Part 3: Investors look for 5 features in start-ups

The competition for venture capital is high. You'd be surprised by how many start-ups aren't exactly rocking it but are still 100% convinced that they're an attractive investment target. Fundamentally, investors look for five key features in a start-up:

  • Vision: A vision that inspires and addresses a significant opportunity.

  • Product: A solution that is (or will be) 10x better than what competitors have.

  • Growth: Sign of a growth engine that turns $1 into $3+ at scale.

  • Team: A complete co-founding team that's appropriately incentivized.

  • Funding: A reasonable ask (cash, valuation) and efficient use of proceeds.

Make sure to cover these features in your pitch deck, elevator pitch, and anything else you communicate.

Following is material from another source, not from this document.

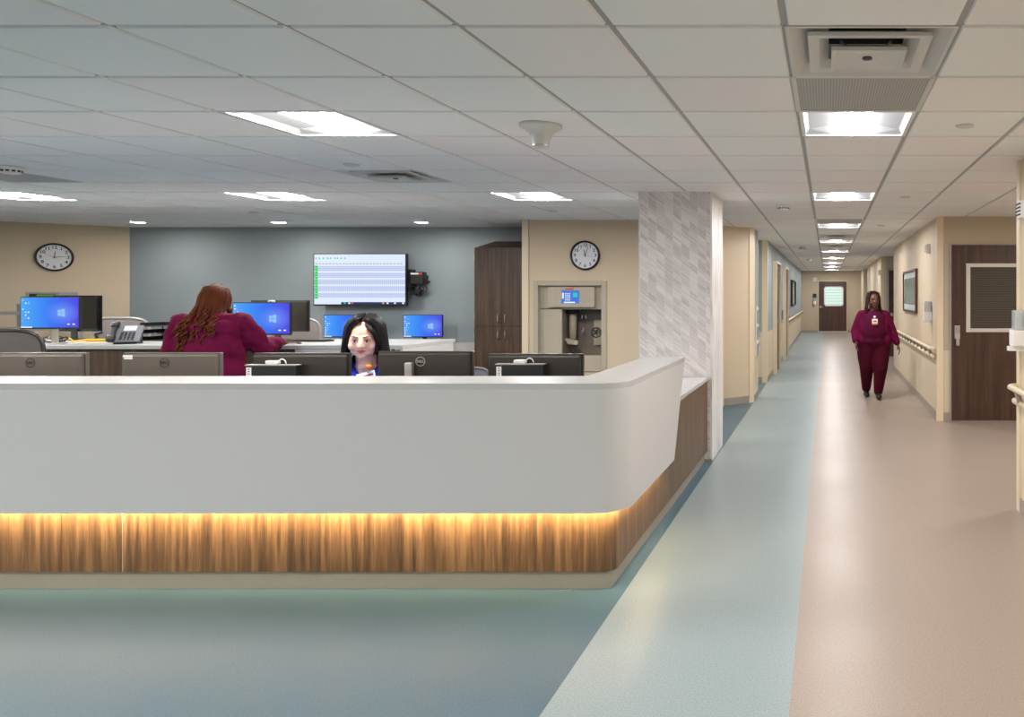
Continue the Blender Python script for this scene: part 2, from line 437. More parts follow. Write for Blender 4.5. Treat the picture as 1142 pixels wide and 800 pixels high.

In fact, use these features to inform the strategy for your start-up.

Note that the more money you ask for, the higher the bar that you will need to meet with regard to the 5 features. Market conditions, location, vertical, and investor preferences also move the bar higher or lower.

For example, early-stage start-ups won’t have to show much regarding growth (and maybe even product). At your Series A, you’ll have to have data validating that you have a functional growth engine and are ready for a growth investment round. At Series B, things will start to look and feel like private equity more so than venture capital (i.e., heavily data-driven).

Similarly, raising capital in Europe is harder than in the US. You can raise a Series Pre-Seed or Seed off of just a pitch deck in the US. In Europe, that's usually impossible (unless you're a rockstar founder) and you'll waste your time trying to raise if it's too early.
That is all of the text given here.